BERLIN, Mar 14 (AFP): German Chancellor Angela Merkel, bruised by half a year of post-election coalition haggling, was elected by parliament Wednesday to her fourth and likely final term at the helm of Europe's biggest economy.

Lawmakers in Berlin's glass-domed Reichstag voted 364-315 with nine abstentions for Merkel who was then to be formally appointed by President Frank-Walter Steinmeier before taking the oath of office at 1100 GMT.

Merkel, wearing a white blazer, said "I accept the vote" and beamed happily as applause filled the Bundestag chamber, where her scientist husband Joachim Sauer and her 89-year-old mother Herlind Kasner were among the well-wishers.

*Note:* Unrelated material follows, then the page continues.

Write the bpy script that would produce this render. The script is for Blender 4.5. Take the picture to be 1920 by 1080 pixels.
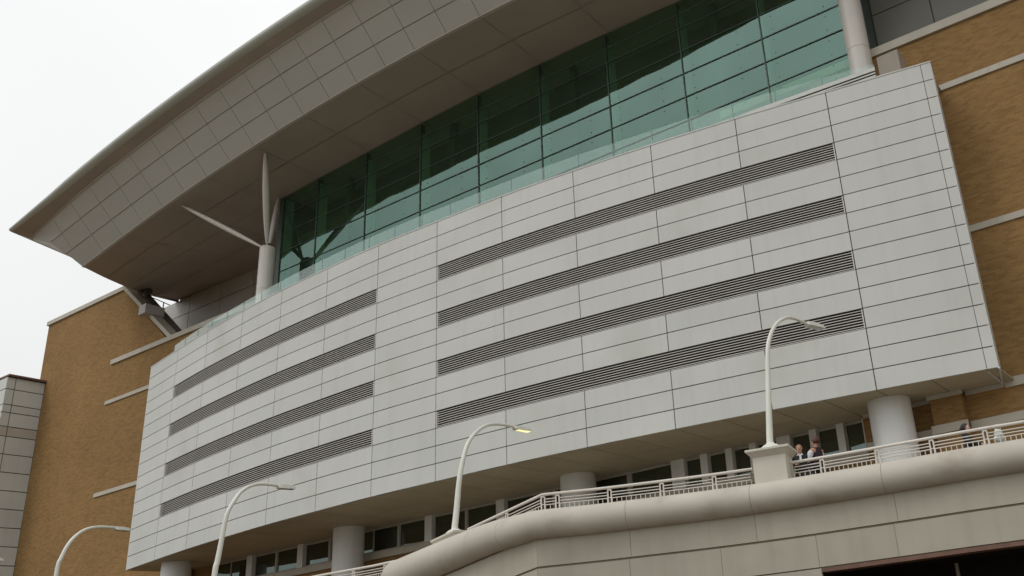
import bpy, bmesh, math, random
from mathutils import Vector, Matrix
random.seed(7)
sc = bpy.context.scene
for o in list(bpy.data.objects): bpy.data.objects.remove(o, do_unlink=True)

# ------------------------------------------------------------------ camera
CZ = 1.6                                   # eye height above the ground
FPX, CX, CY = 1775.2, 1300.0, 540.0        # solved from the joints of the cladding (1920 px wide photo)
PITCH, ROLL = 0.38208, -0.10190
_F = Vector((0, math.cos(PITCH), math.sin(PITCH)))
_U0 = Vector((0, -math.sin(PITCH), math.cos(PITCH)))
_R0 = Vector((1, 0, 0))
_R = _R0*math.cos(ROLL) + _U0*math.sin(ROLL)
_U = _U0*math.cos(ROLL) - _R0*math.sin(ROLL)
cam = bpy.data.cameras.new('camera')
camo = bpy.data.objects.new('camera', cam); sc.collection.objects.link(camo)
camo.matrix_world = Matrix(((_R.x, _U.x, -_F.x, 0), (_R.y, _U.y, -_F.y, 0), (_R.z, _U.z, -_F.z, CZ), (0, 0, 0, 1)))
cam.sensor_width = 36; cam.lens = 36*FPX/1920
cam.shift_x = (960-CX)/1920; cam.shift_y = 0
cam.clip_start = 0.1; cam.clip_end = 5000
sc.camera = camo

# ------------------------------------------------------------------ overcast sky, weak soft sun, exposure
SUN_EL, SUN_AZ = 52, 243
w = bpy.data.worlds.new('World'); sc.world = w; w.use_nodes = True
nt = w.node_tree; N = nt.nodes; LK = nt.links
for nn in list(N): N.remove(nn)
out = N.new('ShaderNodeOutputWorld'); bg = N.new('ShaderNodeBackground')
sky = N.new('ShaderNodeTexSky'); sky.sky_type = 'NISHITA'; sky.sun_disc = False
sky.sun_elevation = math.radians(SUN_EL); sky.sun_rotation = math.radians(SUN_AZ)
sky.air_density = 1.0; sky.dust_density = 6.0; sky.ozone_density = 1.0
hs = N.new('ShaderNodeHueSaturation'); hs.inputs['Saturation'].default_value = 0.10
LK.new(sky.outputs[0], hs.inputs['Color'])
tc = N.new('ShaderNodeTexCoord'); nz = N.new('ShaderNodeTexNoise')
nz.inputs['Scale'].default_value = 1.3; nz.inputs['Detail'].default_value = 3; nz.inputs['Roughness'].default_value = .45
cr = N.new('ShaderNodeValToRGB'); cr.color_ramp.elements[0].position = .30; cr.color_ramp.elements[1].position = .66
cr.color_ramp.elements[0].color = (8.3, 8.5, 8.55, 1); cr.color_ramp.elements[1].color = (10.2, 10.2, 10.1, 1)
LK.new(tc.outputs['Generated'], nz.inputs['Vector']); LK.new(nz.outputs['Fac'], cr.inputs['Fac'])
mx = N.new('ShaderNodeMix'); mx.data_type = 'RGBA'; mx.inputs[0].default_value = .88     # cloud cover over the clear sky
LK.new(hs.outputs[0], mx.inputs[6]); LK.new(cr.outputs[0], mx.inputs[7])
sx = N.new('ShaderNodeSeparateXYZ'); LK.new(tc.outputs['Generated'], sx.inputs[0])
gr = N.new('ShaderNodeMapRange'); gr.inputs[1].default_value = 0; gr.inputs[2].default_value = 1; gr.inputs[3].default_value = .82; gr.inputs[4].default_value = 1.42
LK.new(sx.outputs[2], gr.inputs[0])
sc_ = N.new('ShaderNodeVectorMath'); sc_.operation = 'SCALE'; LK.new(mx.outputs[2], sc_.inputs[0]); LK.new(gr.outputs[0], sc_.inputs['Scale'])
LK.new(sc_.outputs[0], bg.inputs['Color']); bg.inputs['Strength'].default_value = 0.10
LK.new(bg.outputs[0], out.inputs[0])
sl = bpy.data.lights.new('sun', 'SUN'); sl.energy = 0.7; sl.angle = math.radians(25); sl.color = (1, .97, .92)
so = bpy.data.objects.new('sun', sl); sc.collection.objects.link(so)
az = math.radians(SUN_AZ); el = math.radians(SUN_EL)
sdir = Vector((math.sin(az)*math.cos(el), math.cos(az)*math.cos(el), math.sin(el)))
so.rotation_euler = sdir.to_track_quat('Z', 'Y').to_euler(); so.location = (0, -20, 60)
vs = sc.view_settings; vs.view_transform = 'Standard'; vs.look = 'None'; vs.exposure = 0.0; vs.gamma = 1; vs.use_curve_mapping = False

# ------------------------------------------------------------------ helpers: where things stand
def V(*a): return Vector(a)
def ray(px, py): return _F + _R*((px-CX)/FPX) - _U*((py-CY)/FPX)
def atz(px, py, z):                         # point seen at (px,py) that lies z above the eye
    r = ray(px, py); p = r*(z/r.z); return V(p.x, p.y, p.z+CZ)
def atpl(px, py, q, n):
    r = ray(px, py); q = V(q.x, q.y, q.z-CZ); p = r*(q.dot(n)/r.dot(n)); return V(p.x, p.y, p.z+CZ)
CHA = math.radians(-29.5)
DS = V(math.cos(CHA), math.sin(CHA), 0); DN = V(-math.sin(CHA), math.cos(CHA), 0)
P0 = V(7.759, 24.149, 0)
def L(s, o, z): return P0 + DS*s + DN*o + V(0, 0, z+CZ)      # building frame: along, back, up (from eye level)
def so_of(p): q = p-P0; return q.dot(DS), q.dot(DN)
ZB, ZT = 6.577, 16.177
BRO = 1.68                                   # brick plane offset
def interp(tab, x):
    if x <= tab[0][0]:
        a, b = tab[0], tab[1]
    elif x >= tab[-1][0]:
        a, b = tab[-2], tab[-1]
    else:
        for i in range(len(tab)-1):
            if tab[i][0] <= x <= tab[i+1][0]: a, b = tab[i], tab[i+1]; break
    t = (x-a[0])/(b[0]-a[0]); return a[1]+(b[1]-a[1])*t

# ------------------------------------------------------------------ materials
MATS = {}
def mat(name, col, rough=.6, metal=0.0, var=.05, scale=2.0, island=0.0, streak=0.0, bump=0.0, spec=.5, dirt=None):
    if name in MATS: return MATS[name]
    m = bpy.data.materials.new(name); m.use_nodes = True; t = m.node_tree; n = t.nodes; l = t.links
    b = n['Principled BSDF']; b.inputs['Roughness'].default_value = rough; b.inputs['Metallic'].default_value = metal
    b.inputs['Specular IOR Level'].default_value = spec
    tcn = n.new('ShaderNodeTexCoord')
    no = n.new('ShaderNodeTexNoise'); no.inputs['Scale'].default_value = scale; no.inputs['Detail'].default_value = 5
    l.new(tcn.outputs['Object'], no.inputs['Vector'])
    mr = n.new('ShaderNodeMapRange'); mr.inputs[1].default_value = .3; mr.inputs[2].default_value = .7
    mr.inputs[3].default_value = 1-var; mr.inputs[4].default_value = 1+var
    l.new(no.outputs['Fac'], mr.inputs[0]); val = mr.outputs[0]
    def mul(a, bb):
        q = n.new('ShaderNodeMath'); q.operation = 'MULTIPLY'; l.new(a, q.inputs[0]); l.new(bb, q.inputs[1]); return q.outputs[0]
    if island:
        g = n.new('ShaderNodeNewGeometry'); mi = n.new('ShaderNodeMapRange')
        mi.inputs[3].default_value = 1-island; mi.inputs[4].default_value = 1+island
        l.new(g.outputs['Random Per Island'], mi.inputs[0]); val = mul(val, mi.outputs[0])
    if streak:
        mp = n.new('ShaderNodeMapping'); mp.inputs['Scale'].default_value = (3.2, 3.2, .16)
        l.new(tcn.outputs['Object'], mp.inputs['Vector'])
        n2 = n.new('ShaderNodeTexNoise'); n2.inputs['Scale'].default_value = 1.1; n2.inputs['Detail'].default_value = 4
        l.new(mp.outputs[0], n2.inputs['Vector'])
        m2 = n.new('ShaderNodeMapRange'); m2.inputs[1].default_value = .5; m2.inputs[2].default_value = .78
        m2.inputs[3].default_value = 1; m2.inputs[4].default_value = 1-streak
        l.new(n2.outputs['Fac'], m2.inputs[0]); val = mul(val, m2.outputs[0])
    vm = n.new('ShaderNodeVectorMath'); vm.operation = 'SCALE'; vm.inputs[0].default_value = col
    l.new(val, vm.inputs['Scale'])
    src = vm.outputs[0]
    if dirt:
        dcol, lo, hi, dsc = dirt
        n3 = n.new('ShaderNodeTexNoise'); n3.inputs['Scale'].default_value = dsc; n3.inputs['Detail'].default_value = 6
        l.new(tcn.outputs['Object'], n3.inputs['Vector'])
        m3 = n.new('ShaderNodeMapRange'); m3.inputs[1].default_value = lo; m3.inputs[2].default_value = hi
        l.new(n3.outputs['Fac'], m3.inputs[0])
        mm = n.new('ShaderNodeMix'); mm.data_type = 'RGBA'; l.new(m3.outputs[0], mm.inputs[0])
        l.new(src, mm.inputs[6]); mm.inputs[7].default_value = (*dcol, 1); src = mm.outputs[2]
    l.new(src, b.inputs['Base Color'])
    if bump:
        bp = n.new('ShaderNodeBump'); bp.inputs['Strength'].default_value = bump; bp.inputs['Distance'].default_value = .02
        n4 = n.new('ShaderNodeTexNoise'); n4.inputs['Scale'].default_value = scale*9; l.new(tcn.outputs['Object'], n4.inputs['Vector'])
        l.new(n4.outputs['Fac'], bp.inputs['Height']); l.new(bp.outputs[0], b.inputs['Normal'])
    MATS[name] = m; return m
PANEL = mat('metal_panel', (.575, .585, .555), .45, 0, .035, .5, island=.028, streak=.06, spec=.35, dirt=((.45, .445, .37), .56, .95, .35))
PANEL_D = mat('metal_panel_canopy', (.53, .53, .49), .5, 0, .03, .4, island=.012, spec=.3)
SOFFIT = mat('soffit_panel', (.415, .363, .315), .7, 0, .07, .35, island=.02, spec=.15)
USOFFIT = mat('lower_soffit_panel', (.44, .385, .285), .7, 0, .08, .5, island=.03, spec=.15)
NOSE = mat('canopy_nose', (.50, .52, .47), .38, 0, .03, .5, spec=.5)
JOINT = mat('dark_joint', (.095, .09, .075), .9, 0, .05)  # dark backing colour that shows in the open panel joints
LOUV = mat('louvre_metal', (.60, .585, .545), .45, 0, .05, 1.5)
LOUVBACK = mat('louvre_cavity', (.022, .018, .016), .95, 0, .1)
GREYP = mat('grey_panel', (.47, .465, .43), .5, 0, .05, .5, island=.03, streak=.06)
WINGP = mat('wing_panel', (.57, .585, .55), .5, 0, .05, .4, island=.03, streak=.06)
STONE = mat('stone_band', (.50, .47, .395), .8, 0, .07, 1.2, streak=.1)
PRECAST = mat('precast_concrete', (.425, .395, .325), .8, 0, .06, .8, island=.035, streak=.10, bump=.15, dirt=((.33, .30, .235), .55, .9, .6))
BULL = mat('precast_bullnose', (.50, .462, .40), .8, 0, .07, .9, streak=0, bump=.2, dirt=((.36, .31, .25), .56, .80, 1.1))
CREAM = mat('painted_concrete', (.60, .575, .49), .7, 0, .05, 2.0, streak=.08, bump=.1)
RAIL = mat('white_rail_paint', (.66, .62, .56), .35, 0, .05, 3, dirt=((.45, .36, .28), .62, .85, 9))
POLE = mat('white_pole_paint', (.70, .70, .63), .35, 0, .05, 2, dirt=((.5, .48, .36), .6, .85, 5))
COLM = mat('column_cladding', (.69, .70, .675), .5, 0, .04, 1.0, streak=.1)
COLU = mat('upper_column_paint', (.64, .61, .56), .3, 0, .03, 1.0)
DARKM = mat('dark_metal', (.10, .09, .075), .5, 0, .1)
FRAME = mat('window_frame', (.40, .38, .33), .6, 0, .06)
TANBOX = mat('tan_box', (.33, .29, .24), .8, 0, .08, 2)
DARKROOF = mat('dark_roofing', (.16, .13, .12), .8, 0, .1, 2)
RUST = mat('rusty_lintel', (.17, .095, .07), .8, 0, .2, 3)
REDCAP = mat('red_brown_coping', (.26, .15, .12), .7, 0, .1, 2)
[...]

For the veteran leader, the ceremony marked the end of a painful stretch of post-election paralysis, the deepest crisis of her 12-year career.

A right-wing populist rise in September elections weakened all mainstream parties and deprived Merkel of a majority, forcing her into another unhappy alliance with the centre-left Social Democratic Party (SPD).

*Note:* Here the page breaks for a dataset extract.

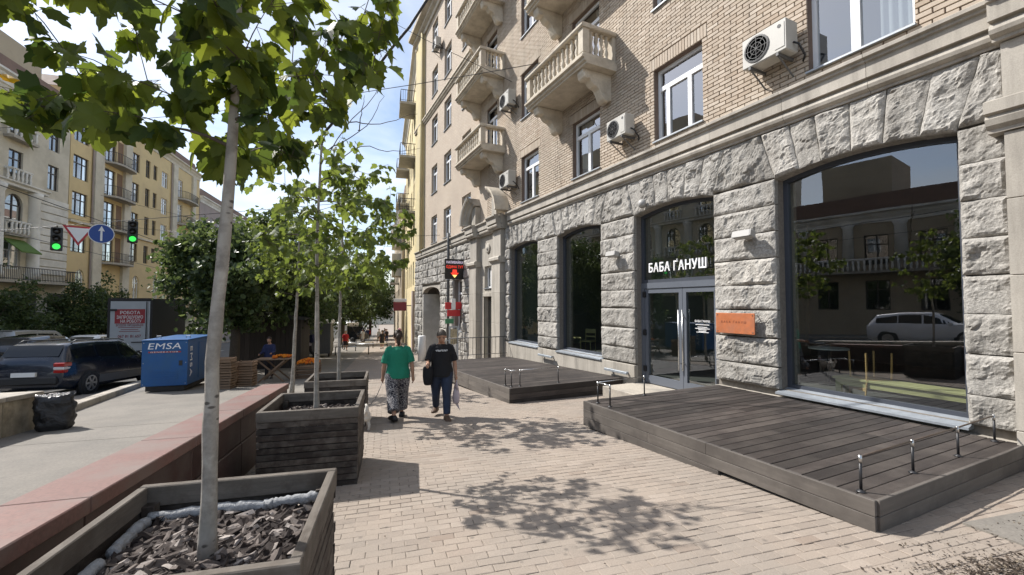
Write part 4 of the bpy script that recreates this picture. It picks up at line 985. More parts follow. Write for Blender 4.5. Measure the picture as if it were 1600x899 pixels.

The grand coalition, mockingly dubbed a "GroKo" in German, didn't start as a "love marriage", her designated vice chancellor and finance minister, the SPD's Olaf Scholz, drily observed this week.

All coalition partners have nonetheless sought to allay fears that their marriage of convenience could break up mid-term, insisting they plan to jointly govern until 2021.

From 1600 GMT, Merkel sits down with her new cabinet, in which the SPD has wrested both the trophy posts of finance and foreign affairs to the dismay of a growing band of critics within her Christian Democratic Union (CDU).

On Friday Merkel will head to Paris to discuss EU reform plans with French President Emmanuel Macron ahead of a March 22-23 summit, after a six-month stretch in which Berlin was hamstrung on the European and world stage.

Macron warned in the Frankfurter Allgemeine Zeitung daily that, without Germany on board, "part of my project would be doomed to failure".

"We are completely dependent on each other. I do not believe for one second that a European project without or against Germany could succeed."

Merkel's incoming coalition has broadly welcomed Macron's bold reform plans, meant to reinvigorate the bloc and counter extremists and populists who have made major gains in Western democracies.

She has argued that the EU must increasingly look after its own interests in the era of US President Donald Trump, who has questioned long-standing transatlantic defence ties and threatened a trade war.

Berlin advocates closer EU cooperation on defence, immigration and plans for a European Monetary Fund. But it is lukewarm on the idea of a joint eurozone finance minister and rejects any pooling of debt.

Scholz, who takes over from CDU fiscal hawk Wolfgang Schaeuble, has made clear he will stick with Berlin's cherished "black zero" policy of avoiding new public debt.

The rise of populist fringe parties is also the central domestic threat for Merkel's new coalition, which will face the far-right Alternative for Germany (AfD) as the biggest opposition party.